In the early 90’s we all wanted better models of volatility. Of course everyone remembers Salomon Brother’s GIFT model – a GARCH related model that was supposed to give meaningful volatility predictions. Not sure what happened to it – maybe it is still in use – but I have not heard much about it lately. Now the topic du jour is correlation. I suspect that each of the major banks, as well as several hedge funds are developing proprietary correlation models that promise to capitalize and profit from correlation analysis. (For the record I did one of the early PhDs based on ARCH Models. Basically I showed that it you simply took into account the number of times the specialists changed their quotes intraday that the ARCH effects went away. It was considered a good thesis on account of my methodology, but no one was interested in the results – too boring to consider that a bunch of “uneducated” floor traders who made their livelihood off of trading on the floor of the exchange would know anything about the markets.)

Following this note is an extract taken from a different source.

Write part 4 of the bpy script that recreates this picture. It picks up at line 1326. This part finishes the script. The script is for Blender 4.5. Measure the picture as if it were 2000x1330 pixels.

At this point I have to confess that I am not really sure what another potentially solvable problem is for ERM. I know that there are lots of problems – but are they solvable? Every problem I can come up with seems to have an immediately obvious roadblock. One such issue is that of adjusting each individual’s risk tolerance. With the exception of Andy Lo’s (and others) work on “neurobehaviouralfinancechemistry” I am not sure this is an area for academic development. My own academic ethics department I am sure would have trouble if I suggested doing work in this area.

Perhaps another potentially solvable problem of ERM is that of believing that we have to know everything in order for a field to be acceptable. In my mind ERM is a field by which we cannot know everything – but try telling that to a risk manager that has been trained in the field of mathematics. Knowing everything is only a matter of being smarter to know better the mind of God – or whatever deity that sets the whims of business risk.

The above point brings to mind something that I just read in the book “Shop Class as Soulcraft” by Matthew Crawford (The Penguin Press, 2009). He states “The mechanic and the doctor deal with failure everyday, even if they are expert, whereas the builder does not. This is because the things they fix are not of their own making, and are therefore never known in a comprehensive absolute way.” In my opinion, Matthew Crawford could have also been talking about risk engineers, as the things they try to fix (risks) are not of their own making – they are the making of the very complex socio-economic business world that we live in. I intend to write a blog in the near future on this specific theme.

The bottom line is that ERM as a field has to overcome the problem of believing that it has to be able to solve or prevent (or mitigate, or properly embrace) every risk that is known and even unknown. This is a fool’s errand. However I am not sure it is a solvable problem in our world that only listens to all-knowing, omnipotent experts.

There are of course a host of other problems that ERM experts and academics (notice I did not lump the two together) are working on, including:
  • quantification of operational, strategic, legal, human, reputation etc. risks
  • a common quantification scale for all of the above
  • Black-Swan quantification / tail modeling
  • systematic and comprehensive risk identification schemes
  • accreditation programs (not sure why this is a problem, but I suspect that someone sees a solution ($$$$) in accreditation despite the lack of a problem)
  • training for Boards of Directors
I am sure there are a host of others. As always, I would be delighted to have my readers share their thoughts on this.